WAA:  Are the millions of people immigrating to the United States coming here to be liberated from this oppression?

Cynders:  They are coming here because they know that I and those who are with me are working to throw off the oppression.

WAA:  Like why the Founders first came here.  I thought that people want to come to America for a freer, more prosperous life.  Which problems did they miss?

Cynders:  You don’t understand; your thought is distorted by the system.  No single problem can be solved without solving all problems.  You are part of the problem.

WAA:  That might be debatable.  How about we discuss what this land offers that attracts so many people.

Cynders:  The debate is over.  I’m here to teach you.  I know why they are coming.  They sense that I am working to throw off the oppression, to change the system, to change America.  Traumatized by their journey, the trauma raises their consciousness to the need for transformation.

WAA:  What key reforms do you have in mind?

Cynders:  I’m not interested in reform.  You cannot reform this system.  It is fundamentally corrupt and oppressive.  It must be torn down and built anew.  There will be a new system, without oppressors or oppressed.

WAA:  It seems to me there was a lot of tearing down in the twentieth century by the Lenins, Stalins, Hitlers, the Mussolinis, the Maos, Pol Pots, and many others.  History shows us the ruins, but I don’t see the end of oppression in the experiments in bread-rationing socialism.

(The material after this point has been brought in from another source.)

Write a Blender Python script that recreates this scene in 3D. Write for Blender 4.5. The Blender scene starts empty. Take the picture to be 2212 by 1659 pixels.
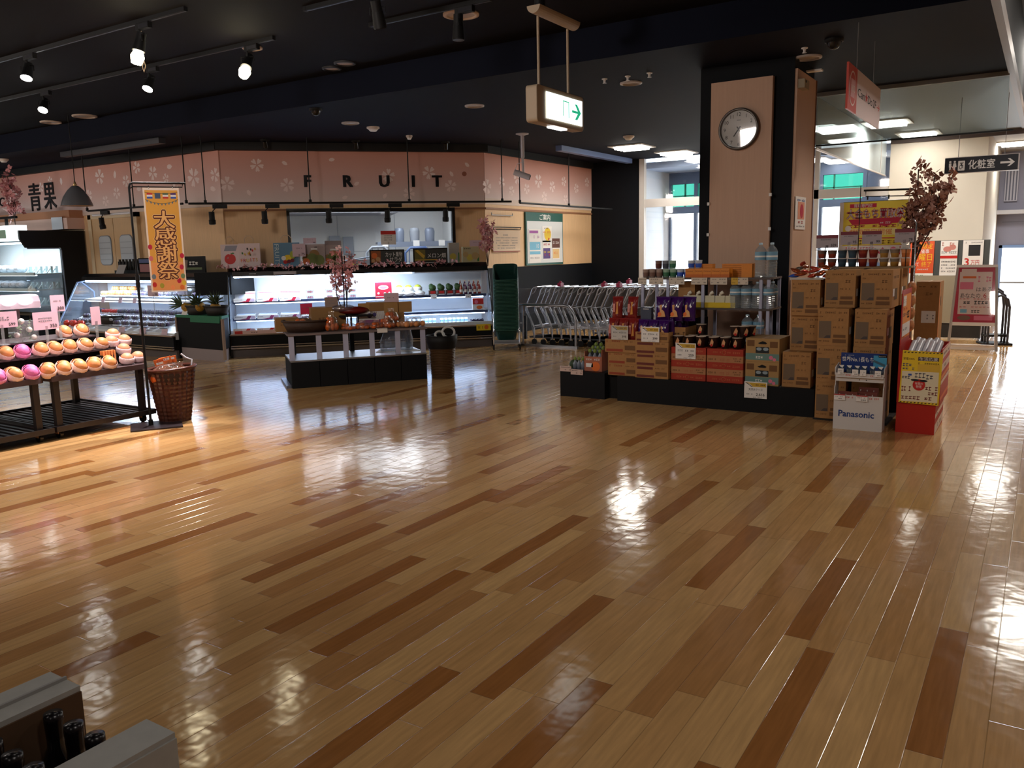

Cynders:  There were bold efforts, but they didn’t try hard enough or long enough.  As I said, oppression is in the whole system.  It’s in our culture, our religion, our laws, our families, our healthcare, our schools, in the language we use. 

WAA:  What will this new world look like? 

Cynders:  No one knows.  No one can tell you.  It may take generations to break down and build right.  This generation may not see the fruits of its work; still, it will bless future generations.  But can there be any sacrifice too great for a world without any oppression, with no victims, no oppressors?

WAA:  Sounds like you are out to alter the very nature of humanity.

Cynders:  You are not as hopeless as I feared.  Maybe you can be educated yet.

I pause the conversation there.  Time to play with my grandsons.